Honestly, if I had been one of your clients, I would really have wondered how the heck you found the time to fight for me and to blog so damn much. But I might also not have understood that you weren’t really culling through all those pesky queries, were you?
Look, let me say this again because you clearly didn’t understand the first time: Any legitimate agent who rejected me, my work, my book, however you want to phrase it, had every right to. I have maintained friendships with some of those who did. I respect their decisions and value their expertise. Who knows, my book might bite/suck/be bad. And you might all be brilliant business people for dodging the bullet known as Finding Clarity.
But enough with the “we care so much and are so busy” meme - or at least enough of that from the agents who care enough about their clients and are good enough at their jobs to still be in business.
Writers don’t always take it personally. We simply see through the charade of so many who hung out a shingle without the slightest idea how to be an actual business person. (Cue the bad review to appear in 3, 2, 1....)
I feel sort of feisty about that because it reminds me too much of another Bay Area agent who attended the San Francisco Writers Conference last year. She sat on the stage, big as life, bold as ever, her eyelids at half mast out of sheer boredom, telling a ball room packed with sycophantic writers what she was looking for in them and their book. Bored Agent then took her place in a smaller ballroom during the speed dating sessions. She allowed people to line up and nervously pitch to her, using the three minutes they had paid big money for to try and impress her enough to like them and possibly entertain their project.
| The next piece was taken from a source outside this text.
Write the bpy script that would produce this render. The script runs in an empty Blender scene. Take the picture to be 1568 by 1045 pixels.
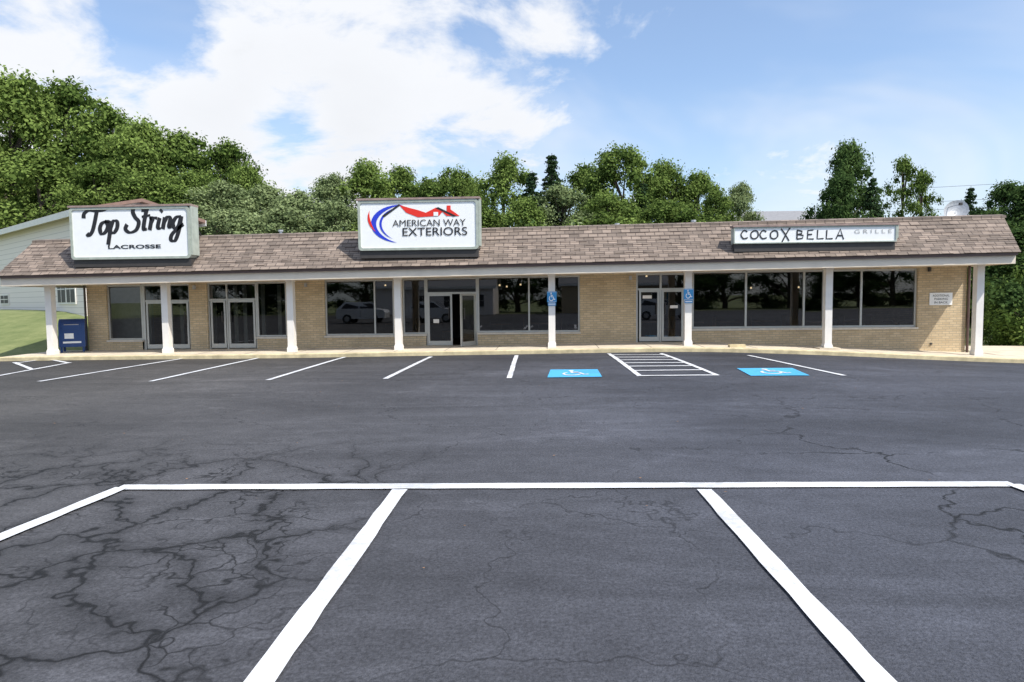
import bpy, math, random
import numpy as np
from mathutils import Vector, Matrix
random.seed(4); rng=np.random.default_rng(7)
sc=bpy.context.scene
# ------------------------------------------------------------------ camera
F_PX=1020.0; CAMZ=1.7
yaw,pitch,roll=math.radians(3.0),math.radians(3.62),math.radians(0.6)
Fw=Vector((-math.sin(yaw)*math.cos(pitch),math.cos(yaw)*math.cos(pitch),-math.sin(pitch)))
R0=Vector((math.cos(yaw),math.sin(yaw),0)); U0=R0.cross(Fw)
Rr=R0*math.cos(roll)-U0*math.sin(roll); Ur=U0*math.cos(roll)+R0*math.sin(roll)
cam=bpy.data.cameras.new("camera"); camo=bpy.data.objects.new("camera",cam); sc.collection.objects.link(camo)
M=Matrix.Identity(4)
for i in range(3):
    M[i][0]=Rr[i]; M[i][1]=Ur[i]; M[i][2]=-Fw[i]
M[2][3]=CAMZ
camo.matrix_world=M
cam.sensor_width=36; cam.lens=36*F_PX/1568; cam.clip_end=3000; cam.clip_start=0.05
sc.camera=camo
# surveying helpers: intersect a measured sight line with a real plane / terrain
def ray(u,v): return Fw+Rr*((u-784)/F_PX)+Ur*((522.5-v)/F_PX)
def XZ(u,v,Y):
    d=ray(u,v); t=Y/d.y; return d.x*t, CAMZ+d.z*t
def lerp_tab(tab,x):
    if x<=tab[0][0]: return tab[0][1]
    for (a,b),(c,d) in zip(tab,tab[1:]):
        if x<=c:
            k=(x-a)/(c-a); return b+(d-b)*k
    return tab[-1][1]
WT=[(-22,.06),(-17,.10),(-15.4,.12),(-11.8,.14),(-7.8,.15),(-4.5,.19),(.15,.235),(2,.26),(4.2,.27),(6,.22),(8.2,.13),(10.5,.01),(12.5,-.09),(16,-.2),(22,-.3)]
def W(x): return sum(lerp_tab(WT,x+d) for d in(-.8,0,.8))/3
def sst(a,b,x):
    k=max(0,min(1,(x-a)/(b-a))); return k*k*(3-2*k)
def G(x,y): return (W(x)-.12)*sst(9,19,y)
def H(x,y):
    z=G(x,y)*(1-sst(24,34,y))
    z+=1.45*sst(19.5,29,y)*sst(-15.6,-18.5,x)
    z+=1.3*sst(33.5,44,y)*(1-sst(-15.6,-18.5,x))
    return z
def GP(u,v):
    d=ray(u,v); z=0
    for _ in range(12):
        t=(z-CAMZ)/d.z; z=G(d.x*t,d.y*t)
    return Vector((d.x*t,d.y*t,z))
def S(x): return 2.435+.01*x
# ------------------------------------------------------------------ materials
def mat(name):
    m=bpy.data.materials.new(name); m.use_nodes=True
    nt=m.node_tree; b=nt.nodes['Principled BSDF']; return m,nt,b
def N(nt,t,**k):
    n=nt.nodes.new(t)
    for a,b in k.items():
        if a in n.inputs.keys(): n.inputs[a].default_value=b
        else: setattr(n,a,b)
    return n
def simple(name,col,rough=.6,metal=0,var=.12,scale=6,bump=.0):
    m,nt,b=mat(name); tc=N(nt,'ShaderNodeTexCoord')
    no=N(nt,'ShaderNodeTexNoise',Scale=scale,Detail=4.0,Roughness=.6)
    nt.links.new(tc.outputs['Object'],no.inputs['Vector'])
    mr=N(nt,'ShaderNodeMapRange'); mr.inputs[1].default_value=.3; mr.inputs[2].default_value=.7
    mr.inputs[3].default_value=1-var; mr.inputs[4].default_value=1+var
    nt.links.new(no.outputs['Fac'],mr.inputs[0])
    mx=N(nt,'ShaderNodeVectorMath',operation='SCALE'); mx.inputs[0].default_value=col[:3]
    nt.links.new(mr.outputs[0],mx.inputs['Scale']); nt.links.new(mx.outputs[0],b.inputs['Base Color'])
    b.inputs['Roughness'].default_value=rough; b.inputs['Metallic'].default_value=metal
    if bump:
        bp=N(nt,'ShaderNodeBump',Strength=bump,Distance=.02); nt.links.new(no.outputs['Fac'],bp.inputs['Height']); nt.links.new(bp.outputs[0],b.inputs['Normal'])
    return m
def brickmat(name,c1,c2,mort,w,h,msz,slope=1.0,var=.25,rough=.85):
    m,nt,b=mat(name); tc=N(nt,'ShaderNodeTexCoord'); sp=N(nt,'ShaderNodeSeparateXYZ'); cb=N(nt,'ShaderNodeCombineXYZ')
    nt.links.new(tc.outputs['Object'],sp.inputs[0])
    ad=N(nt,'ShaderNodeMath',operation='ADD'); nt.links.new(sp.outputs['X'],ad.inputs[0]); nt.links.new(sp.outputs['Y'],ad.inputs[1])
    nt.links.new((ad if slope==1 else sp).outputs[0],cb.inputs['X'])
    mu=N(nt,'ShaderNodeMath',operation='MULTIPLY'); mu.inputs[1].default_value=slope
    sk=N(nt,'ShaderNodeMath',operation='MULTIPLY_ADD'); sk.inputs[1].default_value=-.01
    nt.links.new(sp.outputs['X'],sk.inputs[0]); nt.links.new(sp.outputs['Z'],sk.inputs[2])
    nt.links.new(sk.outputs[0],mu.inputs[0]); nt.links.new(mu.outputs[0],cb.inputs['Y'])
    br=N(nt,'ShaderNodeTexBrick',Scale=1.0); br.offset=.5
    br.inputs['Brick Width'].default_value=w; br.inputs['Row Height'].default_value=h; br.inputs['Mortar Size'].default_value=msz
    br.inputs['Color1'].default_value=(*c1,1); br.inputs['Color2'].default_value=(*c2,1); br.inputs['Mortar'].default_value=(*mort,1)
    nt.links.new(cb.outputs[0],br.inputs['Vector'])
    no=N(nt,'ShaderNodeTexNoise',Scale=1.3,Detail=6.0,Roughness=.7); nt.links.new(cb.outputs[0],no.inputs['Vector'])
    mr=N(nt,'ShaderNodeMapRange'); mr.inputs[1].default_value=.3; mr.inputs[2].default_value=.7; mr.inputs[3].default_value=1-var; mr.inputs[4].default_value=1+var
    nt.links.new(no.outputs['Fac'],mr.inputs[0])
    sc_=N(nt,'ShaderNodeVectorMath',operation='SCALE'); nt.links.new(br.outputs['Color'],sc_.inputs[0]); nt.links.new(mr.outputs[0],sc_.inputs['Scale'])
    nt.links.new(sc_.outputs[0],b.inputs['Base Color']); b.inputs['Roughness'].default_value=rough
    bp=N(nt,'ShaderNodeBump',Strength=.5,Distance=.01); bp.invert=True; nt.links.new(br.outputs['Fac'],bp.inputs['Height']); nt.links.new(bp.outputs[0],b.inputs['Normal'])
    return m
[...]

But guess what? Another agent whom I like immensely, even though she rejected Finding Clarity, and who was extricating herself from the business (we still hug each other every time we meet) leaned in to me for the kill: “She’s no longer in business,” she whispered of the gal on the stage dictating her terms to the masses. “The office is closing next week. Her stuff is already moved out.” Wonder how that 111% effort worked out for her.
This is precisely why I admire Passive Guy and his blog so much. He's calling out the frauds, one at a time.
More agent stories to come! Thanks for prompting me Nathan! How can anyone be angry at that?